AIM OF THE TASK -
Only the lines from the start of the data through the one containing "return t.done(t.princ(col, 0.9, 0.1, t.bump(a, 0.8, 0.03)))" belong in your answer; return them exactly.

DATASET EXTRACT -
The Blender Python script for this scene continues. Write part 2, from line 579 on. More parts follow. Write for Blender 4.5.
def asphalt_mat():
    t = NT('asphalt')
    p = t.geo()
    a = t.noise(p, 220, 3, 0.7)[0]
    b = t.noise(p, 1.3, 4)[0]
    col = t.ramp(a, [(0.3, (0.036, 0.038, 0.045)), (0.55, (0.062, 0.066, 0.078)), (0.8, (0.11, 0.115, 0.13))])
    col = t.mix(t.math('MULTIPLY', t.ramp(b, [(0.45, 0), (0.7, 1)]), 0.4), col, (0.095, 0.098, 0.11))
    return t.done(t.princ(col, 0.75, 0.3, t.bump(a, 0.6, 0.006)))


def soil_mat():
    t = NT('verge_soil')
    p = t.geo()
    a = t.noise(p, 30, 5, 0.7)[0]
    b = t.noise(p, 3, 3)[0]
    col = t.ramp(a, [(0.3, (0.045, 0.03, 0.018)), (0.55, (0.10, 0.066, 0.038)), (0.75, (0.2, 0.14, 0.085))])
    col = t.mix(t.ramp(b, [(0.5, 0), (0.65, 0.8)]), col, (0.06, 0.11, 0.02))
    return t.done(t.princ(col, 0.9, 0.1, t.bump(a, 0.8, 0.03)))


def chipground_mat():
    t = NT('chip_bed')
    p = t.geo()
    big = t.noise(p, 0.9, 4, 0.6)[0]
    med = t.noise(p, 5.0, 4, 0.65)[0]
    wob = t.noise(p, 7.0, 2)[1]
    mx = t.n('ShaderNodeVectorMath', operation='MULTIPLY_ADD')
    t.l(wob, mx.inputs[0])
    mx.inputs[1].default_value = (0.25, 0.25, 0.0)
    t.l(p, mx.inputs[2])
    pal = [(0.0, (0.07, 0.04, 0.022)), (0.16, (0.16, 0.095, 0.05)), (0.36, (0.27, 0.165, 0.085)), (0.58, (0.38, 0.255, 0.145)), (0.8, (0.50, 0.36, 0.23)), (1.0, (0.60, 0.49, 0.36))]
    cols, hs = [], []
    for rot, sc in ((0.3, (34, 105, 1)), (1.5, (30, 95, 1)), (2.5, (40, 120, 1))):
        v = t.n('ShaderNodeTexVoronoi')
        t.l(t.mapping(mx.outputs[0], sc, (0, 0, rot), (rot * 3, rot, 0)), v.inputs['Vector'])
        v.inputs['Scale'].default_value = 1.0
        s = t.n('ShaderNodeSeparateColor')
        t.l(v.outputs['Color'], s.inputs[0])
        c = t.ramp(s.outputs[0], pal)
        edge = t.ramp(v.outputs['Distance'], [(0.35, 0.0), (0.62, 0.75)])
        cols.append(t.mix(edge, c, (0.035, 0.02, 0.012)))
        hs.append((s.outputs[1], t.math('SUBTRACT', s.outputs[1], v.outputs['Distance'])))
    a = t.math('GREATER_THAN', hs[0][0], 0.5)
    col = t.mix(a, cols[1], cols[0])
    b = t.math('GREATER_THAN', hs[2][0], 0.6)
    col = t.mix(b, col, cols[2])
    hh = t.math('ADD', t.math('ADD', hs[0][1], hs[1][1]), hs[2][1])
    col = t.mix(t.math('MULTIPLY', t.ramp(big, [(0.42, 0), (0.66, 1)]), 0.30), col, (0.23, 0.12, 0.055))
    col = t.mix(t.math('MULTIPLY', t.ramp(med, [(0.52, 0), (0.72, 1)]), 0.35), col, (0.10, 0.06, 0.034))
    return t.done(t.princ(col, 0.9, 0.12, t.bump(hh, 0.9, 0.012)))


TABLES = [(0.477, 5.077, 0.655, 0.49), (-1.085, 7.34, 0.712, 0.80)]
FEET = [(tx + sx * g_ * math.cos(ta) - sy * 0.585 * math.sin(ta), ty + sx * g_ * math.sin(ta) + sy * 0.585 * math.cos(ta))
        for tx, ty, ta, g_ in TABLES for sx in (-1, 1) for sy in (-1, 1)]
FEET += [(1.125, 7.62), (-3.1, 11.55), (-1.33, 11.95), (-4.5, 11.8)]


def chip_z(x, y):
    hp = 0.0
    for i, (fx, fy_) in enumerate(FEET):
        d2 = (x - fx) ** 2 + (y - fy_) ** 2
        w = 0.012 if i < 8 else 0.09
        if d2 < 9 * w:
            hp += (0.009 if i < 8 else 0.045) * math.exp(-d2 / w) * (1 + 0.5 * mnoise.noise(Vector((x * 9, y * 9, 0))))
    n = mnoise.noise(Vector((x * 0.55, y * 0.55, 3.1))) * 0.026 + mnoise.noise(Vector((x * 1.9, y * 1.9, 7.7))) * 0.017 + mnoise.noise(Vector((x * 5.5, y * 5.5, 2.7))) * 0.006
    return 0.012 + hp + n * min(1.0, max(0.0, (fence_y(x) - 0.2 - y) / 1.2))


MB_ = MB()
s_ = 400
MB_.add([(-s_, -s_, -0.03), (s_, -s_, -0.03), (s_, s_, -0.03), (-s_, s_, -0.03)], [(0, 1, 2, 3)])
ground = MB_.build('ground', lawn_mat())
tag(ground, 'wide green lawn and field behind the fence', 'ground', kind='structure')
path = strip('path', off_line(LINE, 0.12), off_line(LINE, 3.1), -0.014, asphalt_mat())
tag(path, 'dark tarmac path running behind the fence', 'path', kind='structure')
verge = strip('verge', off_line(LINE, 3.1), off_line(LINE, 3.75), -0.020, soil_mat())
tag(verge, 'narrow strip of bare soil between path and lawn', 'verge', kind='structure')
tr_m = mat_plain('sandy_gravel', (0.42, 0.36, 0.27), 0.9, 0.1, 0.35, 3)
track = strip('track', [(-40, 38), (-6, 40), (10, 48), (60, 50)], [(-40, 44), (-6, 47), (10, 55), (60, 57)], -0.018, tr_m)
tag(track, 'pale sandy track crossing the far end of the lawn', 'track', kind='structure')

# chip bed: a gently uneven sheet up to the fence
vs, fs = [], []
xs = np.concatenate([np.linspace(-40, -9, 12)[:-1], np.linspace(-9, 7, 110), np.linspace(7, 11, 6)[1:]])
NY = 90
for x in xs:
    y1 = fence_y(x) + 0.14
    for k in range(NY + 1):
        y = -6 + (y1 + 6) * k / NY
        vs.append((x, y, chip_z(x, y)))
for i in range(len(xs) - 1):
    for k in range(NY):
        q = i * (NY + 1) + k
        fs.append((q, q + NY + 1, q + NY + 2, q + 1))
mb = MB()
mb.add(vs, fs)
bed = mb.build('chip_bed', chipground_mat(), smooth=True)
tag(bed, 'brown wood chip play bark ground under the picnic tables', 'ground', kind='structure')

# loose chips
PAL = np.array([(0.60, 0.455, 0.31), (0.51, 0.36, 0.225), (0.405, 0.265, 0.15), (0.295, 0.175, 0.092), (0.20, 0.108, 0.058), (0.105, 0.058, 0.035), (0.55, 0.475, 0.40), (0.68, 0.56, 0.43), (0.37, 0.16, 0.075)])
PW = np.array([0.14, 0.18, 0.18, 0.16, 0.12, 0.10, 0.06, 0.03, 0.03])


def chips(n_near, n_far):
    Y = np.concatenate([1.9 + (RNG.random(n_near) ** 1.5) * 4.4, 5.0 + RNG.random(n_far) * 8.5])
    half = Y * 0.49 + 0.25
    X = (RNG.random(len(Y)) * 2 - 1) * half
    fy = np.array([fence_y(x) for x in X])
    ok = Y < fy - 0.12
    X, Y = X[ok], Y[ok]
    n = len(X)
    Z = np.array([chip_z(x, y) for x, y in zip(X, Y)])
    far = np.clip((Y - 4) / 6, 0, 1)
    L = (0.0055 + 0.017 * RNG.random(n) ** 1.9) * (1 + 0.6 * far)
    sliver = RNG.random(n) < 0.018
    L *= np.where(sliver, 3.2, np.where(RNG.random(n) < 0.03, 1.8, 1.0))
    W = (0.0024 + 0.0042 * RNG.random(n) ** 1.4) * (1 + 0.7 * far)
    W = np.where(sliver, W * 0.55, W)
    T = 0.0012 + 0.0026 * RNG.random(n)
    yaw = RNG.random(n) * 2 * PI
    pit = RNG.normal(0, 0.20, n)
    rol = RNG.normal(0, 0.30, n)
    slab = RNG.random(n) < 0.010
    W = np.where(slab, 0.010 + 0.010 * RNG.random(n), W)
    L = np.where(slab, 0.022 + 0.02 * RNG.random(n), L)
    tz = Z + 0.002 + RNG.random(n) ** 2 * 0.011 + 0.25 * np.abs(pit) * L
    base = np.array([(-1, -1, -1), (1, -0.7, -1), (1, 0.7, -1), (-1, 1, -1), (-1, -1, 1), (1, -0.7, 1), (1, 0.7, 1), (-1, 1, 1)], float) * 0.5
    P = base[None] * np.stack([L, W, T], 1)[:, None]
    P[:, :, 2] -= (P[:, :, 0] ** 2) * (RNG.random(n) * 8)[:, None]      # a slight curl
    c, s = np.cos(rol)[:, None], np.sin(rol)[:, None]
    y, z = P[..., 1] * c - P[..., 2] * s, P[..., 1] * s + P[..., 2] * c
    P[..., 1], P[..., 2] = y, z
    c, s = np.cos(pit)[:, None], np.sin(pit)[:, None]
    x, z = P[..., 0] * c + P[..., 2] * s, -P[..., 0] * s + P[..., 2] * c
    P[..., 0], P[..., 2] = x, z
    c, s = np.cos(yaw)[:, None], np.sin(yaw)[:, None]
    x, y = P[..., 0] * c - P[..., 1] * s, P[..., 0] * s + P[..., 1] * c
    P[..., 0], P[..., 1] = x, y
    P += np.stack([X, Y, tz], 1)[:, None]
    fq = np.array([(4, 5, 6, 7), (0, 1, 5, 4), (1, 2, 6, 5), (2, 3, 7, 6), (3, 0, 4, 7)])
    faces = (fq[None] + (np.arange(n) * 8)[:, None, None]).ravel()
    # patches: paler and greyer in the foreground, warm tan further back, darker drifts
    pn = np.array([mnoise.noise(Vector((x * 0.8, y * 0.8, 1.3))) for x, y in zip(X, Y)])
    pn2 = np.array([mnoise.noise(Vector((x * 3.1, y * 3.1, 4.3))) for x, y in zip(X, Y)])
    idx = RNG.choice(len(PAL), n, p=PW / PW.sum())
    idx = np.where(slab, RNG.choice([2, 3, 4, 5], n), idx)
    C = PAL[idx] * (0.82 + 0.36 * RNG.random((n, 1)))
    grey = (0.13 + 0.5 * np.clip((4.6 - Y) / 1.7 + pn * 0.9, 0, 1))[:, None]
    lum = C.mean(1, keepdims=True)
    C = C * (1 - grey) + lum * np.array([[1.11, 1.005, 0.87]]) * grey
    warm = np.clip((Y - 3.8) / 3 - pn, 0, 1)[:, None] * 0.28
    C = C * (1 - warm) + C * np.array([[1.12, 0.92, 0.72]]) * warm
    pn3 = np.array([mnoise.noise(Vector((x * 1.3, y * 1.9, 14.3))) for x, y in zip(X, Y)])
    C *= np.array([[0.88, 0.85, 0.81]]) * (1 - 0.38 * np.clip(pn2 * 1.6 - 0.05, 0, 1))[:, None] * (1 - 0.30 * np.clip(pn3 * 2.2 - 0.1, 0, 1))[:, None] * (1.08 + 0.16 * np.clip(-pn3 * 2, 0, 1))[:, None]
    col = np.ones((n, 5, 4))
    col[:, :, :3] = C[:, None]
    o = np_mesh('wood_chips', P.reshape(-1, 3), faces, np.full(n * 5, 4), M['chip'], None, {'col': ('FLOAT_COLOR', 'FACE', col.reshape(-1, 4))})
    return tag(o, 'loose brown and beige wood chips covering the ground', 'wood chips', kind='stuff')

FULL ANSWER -
The Blender Python script for this scene continues. Write part 2, from line 579 on. More parts follow. Write for Blender 4.5.
def asphalt_mat():
    t = NT('asphalt')
    p = t.geo()
    a = t.noise(p, 220, 3, 0.7)[0]
    b = t.noise(p, 1.3, 4)[0]
    col = t.ramp(a, [(0.3, (0.036, 0.038, 0.045)), (0.55, (0.062, 0.066, 0.078)), (0.8, (0.11, 0.115, 0.13))])
    col = t.mix(t.math('MULTIPLY', t.ramp(b, [(0.45, 0), (0.7, 1)]), 0.4), col, (0.095, 0.098, 0.11))
    return t.done(t.princ(col, 0.75, 0.3, t.bump(a, 0.6, 0.006)))


def soil_mat():
    t = NT('verge_soil')
    p = t.geo()
    a = t.noise(p, 30, 5, 0.7)[0]
    b = t.noise(p, 3, 3)[0]
    col = t.ramp(a, [(0.3, (0.045, 0.03, 0.018)), (0.55, (0.10, 0.066, 0.038)), (0.75, (0.2, 0.14, 0.085))])
    col = t.mix(t.ramp(b, [(0.5, 0), (0.65, 0.8)]), col, (0.06, 0.11, 0.02))
    return t.done(t.princ(col, 0.9, 0.1, t.bump(a, 0.8, 0.03)))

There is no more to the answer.